Directors Joost and Schulman are logical hires. They built their career exposing internet liars with the quasi-doc Catfish and its TV spin-off. [Note: Catfish and MTV News are both owned by Viacom.] They’re also both 34, which makes them former dial-up connection–using geezers who must prove they still connect with the kidz. Do you even Snapchat Stories, bros?

Nerve scribbles text messages and pop-up windows and those dopey handles across the screen like an anxiously hip hanger-on. It’s exhausting. The story is so good, the directors can down a cocktail emoji and chill. (And its best in-joke is when Vee scrolls past a Huffington Post article entitled, “Is James Franco Too Smart?”)

Though Roberts is miscast as a wallflower — seriously, the film expects us to believe a jock in her class would dismiss the mannequin-perfect beauty as “not my type” — Nerve taps into the rush of realizing strangers think you’re cool. After an annoying string of scenes that fail to convince that Vee is a dork, she finally climbs on Ian’s bike and things start to speed up so fast we cruise over the script’s two dozen plot holes. Nothing quite makes sense, but the reactions feel real, from the anonymous chatters who insult Vee as “skinny AF” to Sydney’s jealousy that her sidekick is suddenly more popular than her.

We know what Vee doesn’t quite comprehend: The game’s algorithm has scanned her life. It knows she loves Wu-Tang and Virginia Woolf, and it knows her broke single mom’s (Juliette Lewis) bank accounts. Vee introduces herself to Ian because he’s holding Woolf’s To the Lighthouse. She thinks he’s literary. We fear the worst. But just by enjoying the sight of Roberts and Franco scampering through a mall in their underwear, we’re Watchers, too. At its most lizard-brain level, movie-going is voyeurism: an excuse to gawk at gorgeous people obeying commands.

“If kids were dying, the game would be shut off,” Vee insists. By who?

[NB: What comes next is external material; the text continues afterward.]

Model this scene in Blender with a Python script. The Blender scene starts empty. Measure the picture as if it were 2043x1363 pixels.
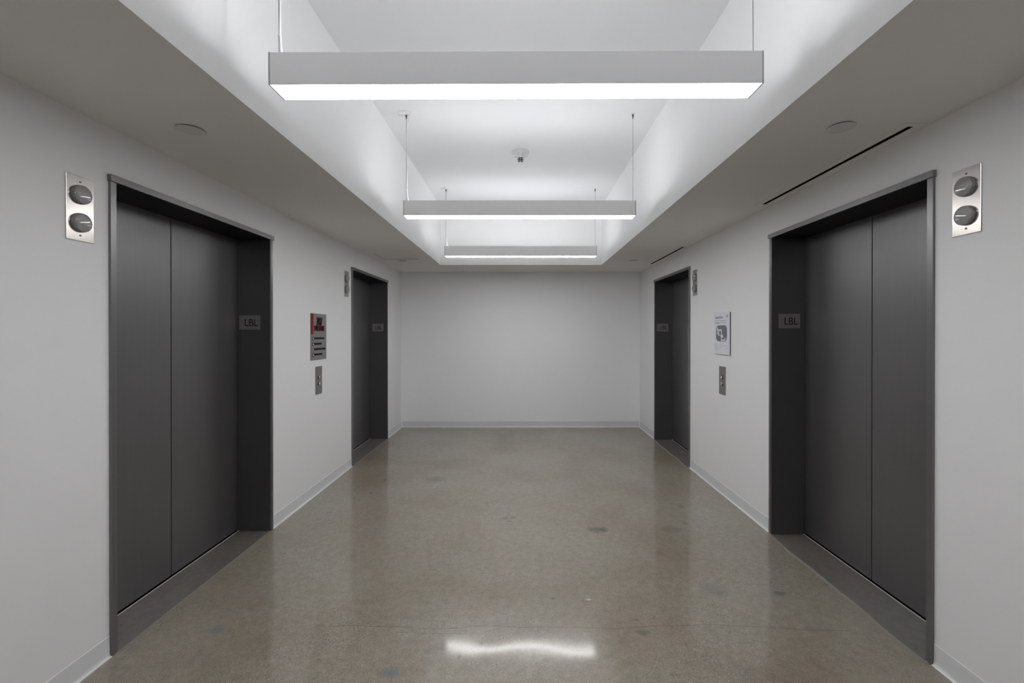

Movies pretend that one bad hacker controls our lives. Nerve knows we’re all playing the game. We’re all guilty of subtweets, snide comments, invasions of privacy, and internet vanity. Let he who’s never obsessed over likes post the first pure selfie. We’ve all won while losing our true selves to a shared obsession. As the movie gets darker, a compliment from one of Vee’s friends kept retweeting in my brain. “You guys are so famous right now!” she chirps. Right now. How happy will they be tomorrow?